Acting with the same sort of self-deceit as Swann had acted with Odette, Marcel makes “a sudden resolution not to see her again” (p.224 III SM, p.629 TK). His resolution is dishonest because it has the ulterior motive of trying to force Gilberte to respond and bring about their reconciliation. He writes her a letter in which he “allowed the tempest of my wrath to thunder, not however without throwing her the lifebuoy of a few words disposed as though by accident on the page, by clinging to which my friend might be brought to a reconciliation; a moment later, the wind having changed, they were phrases full of love that I addressed to her, chosen for the sweetness of certain forlorn expressions, those 'nevermores' so touching to those who pen them, so wearisome to her who will have to read them” (p.226 III SM, p.630 TK).

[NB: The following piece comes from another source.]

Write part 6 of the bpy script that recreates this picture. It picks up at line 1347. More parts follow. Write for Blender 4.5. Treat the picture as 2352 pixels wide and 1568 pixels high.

It is doubtful that Marcel's realisation his love is not returned is, out of respect for her feelings, the reason he stops seeing Gilberte. His real reason is devious: his “hope of reconciliation ... overlay my intention to renounce her” (p.233 III SM, p.636 TK). That is to say, he expects his feigned indifference will change her attitude and make her contact him. When her awaited letter never arrives, he tries another strategy of equally twisted logic: visiting Mme Swann while Gilberte is not there in the hope that will enhance her opinion of him. Whatever effect this course of action is likely to have on her, the effect it has on him is one of wishing not to see her while at the same time thinking continually about her (p.235 III SM, p.637 TK). He is aware of the contradictory nature of his plan: if their breach becomes final, that will create a fresh anxiety, which will reawaken his love make resignation harder (p.234 III SM, p.636 TK).

Marcel hopes the occasion of the new year will bring a letter from Gilberte, but this dream does not materialise (pp.258ff III SM, pp.654ff TK). And he comes to realise that there will be a point at which “I had already lost Gilberte, and loved her more than ever” (p.262 III SM, p.657 TK). This duality of renunciation/loss and reconciliation/love endures even after he sees her out walking one evening with another young man: “I continued, it is true, to assure myself that Gilberte did not love me, that I had known this for ever so long, that I could see her again if I chose, and, if I did not choose, forget her in course of time” and “I planned to my own satisfaction all the steps that she was to take towards our reconciliation, perhaps even towards our betrothal” (pp.283-284 III SM, pp.673-674 TK).

Somewhere amidst all the illogicality of Marcel's thoughts, a brief spell of lucid thinking sounds the knell for his love: if, after time, Gilberte were to change her mind, during that same period, his feelings would have also changed and he would have no longer been in love with her. Her reversal would have been like “posthumous fulfilments of a dream in which I should not, when the time came, be greatly interested” (p.289 III SM, p.677 TK).

Marcel's love, like Swann's before him, clearly exhibited a frailty of the mind, albeit not of the noblest variety. His mental state was like a continuous Tristan chord, its two dissonances representing a double desire that cannot both be resolved. I think most readers are relieved when the unbalanced relationship is over and some equilibrium is temporarily restored.